WHAT YOU SHOULD DO » What follows is a listing; restate every line of it word for word.

MATERIALS PROVIDED »
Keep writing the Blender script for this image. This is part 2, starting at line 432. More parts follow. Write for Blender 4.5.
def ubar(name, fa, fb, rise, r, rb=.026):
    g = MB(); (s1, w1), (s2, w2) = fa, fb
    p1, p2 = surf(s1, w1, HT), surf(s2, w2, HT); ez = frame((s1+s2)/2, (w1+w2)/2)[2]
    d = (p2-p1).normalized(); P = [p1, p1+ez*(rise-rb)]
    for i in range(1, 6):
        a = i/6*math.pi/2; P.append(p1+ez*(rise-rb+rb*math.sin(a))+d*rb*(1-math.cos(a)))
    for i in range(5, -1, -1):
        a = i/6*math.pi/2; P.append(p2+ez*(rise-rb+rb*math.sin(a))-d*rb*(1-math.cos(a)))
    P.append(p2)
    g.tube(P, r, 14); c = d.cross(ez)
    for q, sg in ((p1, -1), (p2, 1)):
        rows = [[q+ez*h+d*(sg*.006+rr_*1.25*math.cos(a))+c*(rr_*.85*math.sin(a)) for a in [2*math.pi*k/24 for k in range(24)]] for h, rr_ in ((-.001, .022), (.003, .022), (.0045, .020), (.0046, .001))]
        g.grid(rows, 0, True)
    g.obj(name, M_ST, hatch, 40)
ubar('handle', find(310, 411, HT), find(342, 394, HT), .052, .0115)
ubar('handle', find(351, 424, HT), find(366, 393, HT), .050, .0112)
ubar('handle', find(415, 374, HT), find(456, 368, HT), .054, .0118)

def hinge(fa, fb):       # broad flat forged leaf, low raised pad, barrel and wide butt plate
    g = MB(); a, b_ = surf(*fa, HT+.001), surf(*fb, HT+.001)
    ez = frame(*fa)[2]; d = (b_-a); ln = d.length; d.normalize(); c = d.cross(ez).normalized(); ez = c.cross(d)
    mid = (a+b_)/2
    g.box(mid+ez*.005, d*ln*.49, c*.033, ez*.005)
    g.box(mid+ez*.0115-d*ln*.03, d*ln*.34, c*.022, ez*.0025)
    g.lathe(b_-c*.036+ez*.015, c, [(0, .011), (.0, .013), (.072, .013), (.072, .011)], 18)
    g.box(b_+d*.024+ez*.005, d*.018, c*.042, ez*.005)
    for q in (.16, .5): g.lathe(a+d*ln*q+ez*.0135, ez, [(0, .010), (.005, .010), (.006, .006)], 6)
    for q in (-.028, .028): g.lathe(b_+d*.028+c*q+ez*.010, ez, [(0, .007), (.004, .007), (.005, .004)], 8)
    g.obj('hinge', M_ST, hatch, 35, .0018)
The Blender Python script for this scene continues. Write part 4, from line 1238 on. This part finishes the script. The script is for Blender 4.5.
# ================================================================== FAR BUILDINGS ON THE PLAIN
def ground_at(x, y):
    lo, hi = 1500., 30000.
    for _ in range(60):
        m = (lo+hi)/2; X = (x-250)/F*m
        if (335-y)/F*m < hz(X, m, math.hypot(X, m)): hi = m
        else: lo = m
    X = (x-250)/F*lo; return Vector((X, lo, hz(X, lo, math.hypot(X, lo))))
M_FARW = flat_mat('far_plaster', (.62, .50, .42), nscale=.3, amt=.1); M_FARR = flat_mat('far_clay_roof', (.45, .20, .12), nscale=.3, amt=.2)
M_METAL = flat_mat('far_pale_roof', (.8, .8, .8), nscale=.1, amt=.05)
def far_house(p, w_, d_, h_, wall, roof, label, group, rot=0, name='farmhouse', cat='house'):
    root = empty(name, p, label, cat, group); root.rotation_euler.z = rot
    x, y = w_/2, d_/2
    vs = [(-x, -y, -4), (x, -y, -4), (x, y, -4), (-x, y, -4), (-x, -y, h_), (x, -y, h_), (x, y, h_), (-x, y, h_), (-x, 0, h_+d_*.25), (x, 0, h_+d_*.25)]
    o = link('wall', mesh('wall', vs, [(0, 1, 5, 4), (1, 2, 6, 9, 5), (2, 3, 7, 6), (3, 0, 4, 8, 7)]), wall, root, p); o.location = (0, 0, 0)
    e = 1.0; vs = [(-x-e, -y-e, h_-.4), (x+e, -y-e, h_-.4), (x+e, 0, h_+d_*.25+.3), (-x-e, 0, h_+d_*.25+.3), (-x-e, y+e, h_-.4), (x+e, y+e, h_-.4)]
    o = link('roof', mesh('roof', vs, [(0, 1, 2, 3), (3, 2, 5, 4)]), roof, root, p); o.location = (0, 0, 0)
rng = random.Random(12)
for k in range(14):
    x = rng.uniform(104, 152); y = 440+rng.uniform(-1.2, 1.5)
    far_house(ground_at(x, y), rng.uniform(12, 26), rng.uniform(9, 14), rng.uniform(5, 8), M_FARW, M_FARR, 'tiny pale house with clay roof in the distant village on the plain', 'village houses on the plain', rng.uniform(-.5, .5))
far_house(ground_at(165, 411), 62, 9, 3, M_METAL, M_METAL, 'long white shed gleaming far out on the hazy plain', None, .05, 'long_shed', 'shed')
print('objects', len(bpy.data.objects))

EXERCISE ANSWER »
Keep writing the Blender script for this image. This is part 2, starting at line 432. More parts follow. Write for Blender 4.5.
def ubar(name, fa, fb, rise, r, rb=.026):
    g = MB(); (s1, w1), (s2, w2) = fa, fb
    p1, p2 = surf(s1, w1, HT), surf(s2, w2, HT); ez = frame((s1+s2)/2, (w1+w2)/2)[2]
    d = (p2-p1).normalized(); P = [p1, p1+ez*(rise-rb)]
    for i in range(1, 6):
        a = i/6*math.pi/2; P.append(p1+ez*(rise-rb+rb*math.sin(a))+d*rb*(1-math.cos(a)))
    for i in range(5, -1, -1):
        a = i/6*math.pi/2; P.append(p2+ez*(rise-rb+rb*math.sin(a))-d*rb*(1-math.cos(a)))
    P.append(p2)
    g.tube(P, r, 14); c = d.cross(ez)
    for q, sg in ((p1, -1), (p2, 1)):
        rows = [[q+ez*h+d*(sg*.006+rr_*1.25*math.cos(a))+c*(rr_*.85*math.sin(a)) for a in [2*math.pi*k/24 for k in range(24)]] for h, rr_ in ((-.001, .022), (.003, .022), (.0045, .020), (.0046, .001))]
        g.grid(rows, 0, True)
    g.obj(name, M_ST, hatch, 40)
ubar('handle', find(310, 411, HT), find(342, 394, HT), .052, .0115)
ubar('handle', find(351, 424, HT), find(366, 393, HT), .050, .0112)
ubar('handle', find(415, 374, HT), find(456, 368, HT), .054, .0118)

def hinge(fa, fb):       # broad flat forged leaf, low raised pad, barrel and wide butt plate
    g = MB(); a, b_ = surf(*fa, HT+.001), surf(*fb, HT+.001)
    ez = frame(*fa)[2]; d = (b_-a); ln = d.length; d.normalize(); c = d.cross(ez).normalized(); ez = c.cross(d)
    mid = (a+b_)/2
    g.box(mid+ez*.005, d*ln*.49, c*.033, ez*.005)
    g.box(mid+ez*.0115-d*ln*.03, d*ln*.34, c*.022, ez*.0025)
    g.lathe(b_-c*.036+ez*.015, c, [(0, .011), (.0, .013), (.072, .013), (.072, .011)], 18)
    g.box(b_+d*.024+ez*.005, d*.018, c*.042, ez*.005)
    for q in (.16, .5): g.lathe(a+d*ln*q+ez*.0135, ez, [(0, .010), (.005, .010), (.006, .006)], 6)
    for q in (-.028, .028): g.lathe(b_+d*.028+c*q+ez*.010, ez, [(0, .007), (.004, .007), (.005, .004)], 8)
    g.obj('hinge', M_ST, hatch, 35, .0018)
The Blender Python script for this scene continues. Write part 4, from line 1238 on. This part finishes the script. The script is for Blender 4.5.
# ================================================================== FAR BUILDINGS ON THE PLAIN
def ground_at(x, y):
    lo, hi = 1500., 30000.
    for _ in range(60):
        m = (lo+hi)/2; X = (x-250)/F*m
        if (335-y)/F*m < hz(X, m, math.hypot(X, m)): hi = m
        else: lo = m
    X = (x-250)/F*lo; return Vector((X, lo, hz(X, lo, math.hypot(X, lo))))
M_FARW = flat_mat('far_plaster', (.62, .50, .42), nscale=.3, amt=.1); M_FARR = flat_mat('far_clay_roof', (.45, .20, .12), nscale=.3, amt=.2)
M_METAL = flat_mat('far_pale_roof', (.8, .8, .8), nscale=.1, amt=.05)
def far_house(p, w_, d_, h_, wall, roof, label, group, rot=0, name='farmhouse', cat='house'):
    root = empty(name, p, label, cat, group); root.rotation_euler.z = rot
    x, y = w_/2, d_/2
    vs = [(-x, -y, -4), (x, -y, -4), (x, y, -4), (-x, y, -4), (-x, -y, h_), (x, -y, h_), (x, y, h_), (-x, y, h_), (-x, 0, h_+d_*.25), (x, 0, h_+d_*.25)]
    o = link('wall', mesh('wall', vs, [(0, 1, 5, 4), (1, 2, 6, 9, 5), (2, 3, 7, 6), (3, 0, 4, 8, 7)]), wall, root, p); o.location = (0, 0, 0)
    e = 1.0; vs = [(-x-e, -y-e, h_-.4), (x+e, -y-e, h_-.4), (x+e, 0, h_+d_*.25+.3), (-x-e, 0, h_+d_*.25+.3), (-x-e, y+e, h_-.4), (x+e, y+e, h_-.4)]
    o = link('roof', mesh('roof', vs, [(0, 1, 2, 3), (3, 2, 5, 4)]), roof, root, p); o.location = (0, 0, 0)
rng = random.Random(12)
for k in range(14):
    x = rng.uniform(104, 152); y = 440+rng.uniform(-1.2, 1.5)
    far_house(ground_at(x, y), rng.uniform(12, 26), rng.uniform(9, 14), rng.uniform(5, 8), M_FARW, M_FARR, 'tiny pale house with clay roof in the distant village on the plain', 'village houses on the plain', rng.uniform(-.5, .5))
far_house(ground_at(165, 411), 62, 9, 3, M_METAL, M_METAL, 'long white shed gleaming far out on the hazy plain', None, .05, 'long_shed', 'shed')
print('objects', len(bpy.data.objects))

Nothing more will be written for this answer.